Üstelik, daha önce hiç görülmemiş şekilde asker yaverleri, Cumhurbaşkanı’nın yanında değillerdi.

Tatile götürülmedikleri gibi, Erdoğan’ın nereye gideceği de kendilerinden saklanmıştı. Koruma Müdürü, yaverlerden birinin Cumhurbaşkanı’nın yerini öğrenmek için çok ısrarcı olduğunu da daha sonra söyleyecekti.

Dördüncü sorumuz bu bahisten geliyor:

4 – Bu durumda Cumhurbaşkanı’nın yaverlerini götürmemesini ve bulunduğu yeri onlardan saklamasını nasıl değerlendirmeliyiz?
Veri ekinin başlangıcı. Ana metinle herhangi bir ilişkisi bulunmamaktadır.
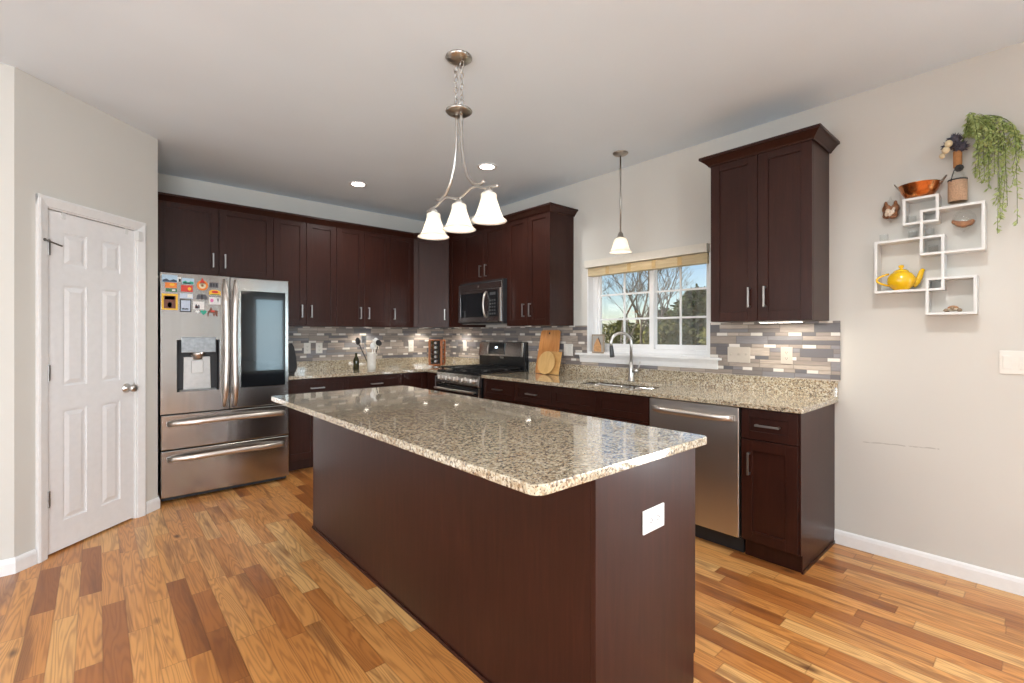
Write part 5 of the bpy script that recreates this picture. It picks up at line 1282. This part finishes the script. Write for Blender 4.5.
def bare_tree(x, y, h, seed, label):
    rs = random.Random(seed); t = thing('bare_tree', (x, y, -1.0), label, 'tree', 'trees and bushes beyond the window')
    tr = MB(); br = MB()
    def grow(p, d, L, r, depth):
        mb = tr if depth == 0 else br
        pts = [p]; q = p; dd = d.copy()
        for i in range(4):
            dd = (dd + Vector((rs.uniform(-.22, .22), rs.uniform(-.22, .22), rs.uniform(-.05, .12)))).normalized(); q = q + dd * L / 4; pts.append(q)
        mb.tube([tuple(w) for w in pts], [r * (1 - .13 * i) for i in range(5)], 6 if depth < 2 else 4, caps=False)
        if depth >= 6: return
        for k in range(rs.choice((3, 3, 2)) if depth < 5 else 3):
            i = rs.choice((2, 3, 4)) if k else 4
            nd = (dd + Vector((rs.uniform(-1, 1), rs.uniform(-1, 1), rs.uniform(-.15, .75))) * .75).normalized()
            grow(pts[i], nd, L * rs.uniform(.6, .82), max(r * .58, .009), depth + 1)
    grow(Vector((x, y, -1.0)), Vector((0, 0, 1)), h * .34, h * .012, 0)
    tr.build('trunk', BK, t); br.build('branches', BK, t)
evergreen(26.1, 9.9, 5.3, 3.3, 1, EV[0], 'broad dark evergreen tree filling the right window sash', n=5600)
evergreen(31.5, 15.6, 4.3, 3.0, 2, EV[0], 'lower dark evergreen left of the broad one', n=3600)
evergreen(33.0, 12.0, 6.0, 3.0, 3, EV[0], 'dark evergreen at the right edge of the window', n=3600)
for i, (x, y, h, r, lab) in enumerate(((18.6, 4.6, 3.0, 1.6, 'olive bush in the lowest panes, rightmost'), (19.5, 8.2, 3.0, 1.75, 'olive bush in the lowest panes, second from the right'), (20.5, 11.9, 3.1, 1.8, 'olive bush in the lowest panes, third from the right'),
                                       (20.6, 15.7, 3.0, 1.65, 'olive bush in the lowest panes, second from the left'), (20.2, 19.6, 3.1, 1.65, 'olive bush in the lowest panes, leftmost'))):
    evergreen(x, y, h, r, 11 + i, EV[1], lab, False, 3000)
bare_tree(17.3, 9.5, 8.5, 21, 'tall bare tree in the left window sash, nearest its left edge')
bare_tree(19.4, 10.5, 9.5, 22, 'tall bare tree in the middle of the left window sash')
bare_tree(16.6, 7.7, 9.0, 23, 'tall bare tree seen at the centre bar of the window')
bare_tree(21.0, 9.1, 8.5, 24, 'bare tree in the right window sash beside the evergreen')
bare_tree(24.0, 14.5, 9.5, 25, 'bare tree far back in the left window sash')
bare_tree(28.4, 14.6, 10.0, 26, 'bare tree far back between the two window sashes')
bare_tree(30.9, 17.6, 11.0, 27, 'farthest bare tree, behind all the others')
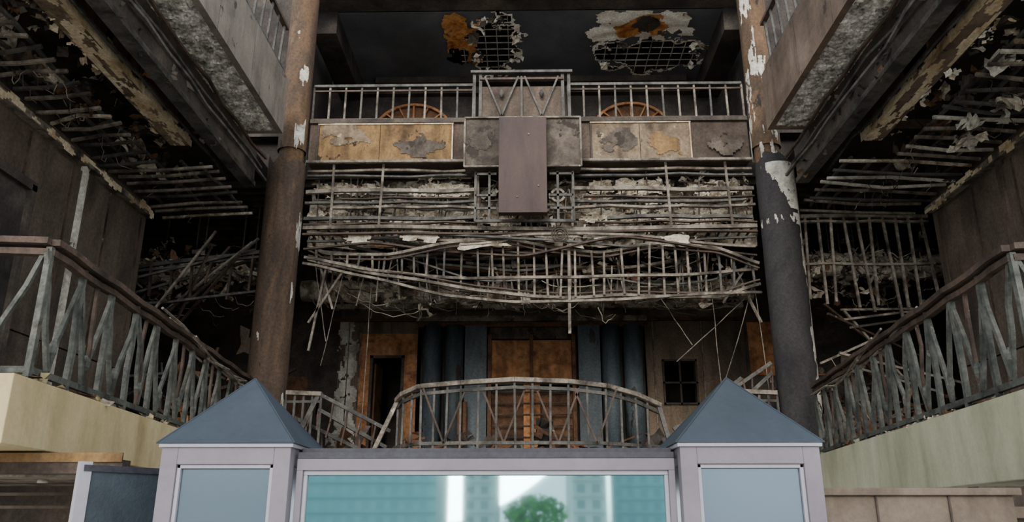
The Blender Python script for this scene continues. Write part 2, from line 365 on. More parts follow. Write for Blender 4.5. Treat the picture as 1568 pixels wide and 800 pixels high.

Cumhurbaşkanı bir darbeden mi şüpheleniyordu ki yaverleri Ankara’da bıraktı ve yerinin onlara söylenmemesi talimatını verdi?

***

O tarihte henüz başkanlık sistemine geçilmemişti ve MİT Müsteşarı, doğrudan Başbakan Binali Yıldırım’a bağlıydı.

Müsteşar Fidan, Cumhurbaşkanı’nı arayıp, konuşamadıktan sonra dönüp Başbakan’ı da aramadı.

“Böyle bir ihbar var, talimatınız ne olur” diye sorma gereğini duymadı.

Başbakan Binali Yıldırım daha sonra şöyle anlatacaktı:

“Darbe girişiminin başladığını biz hemen hemen 15 dakika sonra öğrendik. Kimden öğrendik, yakın korumalarımızdan ve vatandaştan, eşimizden, dostumuzdan öğrendik. Ondan önce bize tehdidin boyutu hakkında bir bilgi gelmiş değil.”

5 – MİT Müsteşarı, niye Başbakan’ı bilgilendirmedi?

Binali Yıldırım, uyarılmış olsaydı, Cumhurbaşkanı’na ulaşıp onu bilgilendirebilir ve Cumhurbaşkanı’nın daha en başında olaya müdahalesine olanak sağlanmış olurdu.

15 Temmuz ile ilgili soruşturmalar ve davalar daha çok darbecileri hedeflediği için, masanın diğer tarafındaki sorumlular ile ilgili etkin bir soruşturma yürütülemedi.

TBMM Komisyonu’nun AKP’li üyeleri de herkesi dinlediler ama bu iki kamu görevlisini dinlemek konusunda ısrarcı olmadılar.

Komisyonun hazırladığı rapor da ortada yok.

Lagalugaya getirildi ve rapor, yayınlanmadan kayboldu.

Eğer Cumhurbaşkanı Recep Tayyip Erdoğan ve Başbakanı Binali Yıldırım, Genelkurmay Başkanı ve MİT Müsteşarı’na “Gidip ifadenizi verin” deselerdi, anlardık ki onlar da bu konu aydınlansın istiyorlar.
Ama böyle bir talimat verilmedi.

6 – Onun için hep bu soruyu soracağız: Bu darbe girişimi en başından önlenebilir miydi? 15 Temmuz’da hayatlarını kaybedenler, bugün aramızda olabilirler miydi?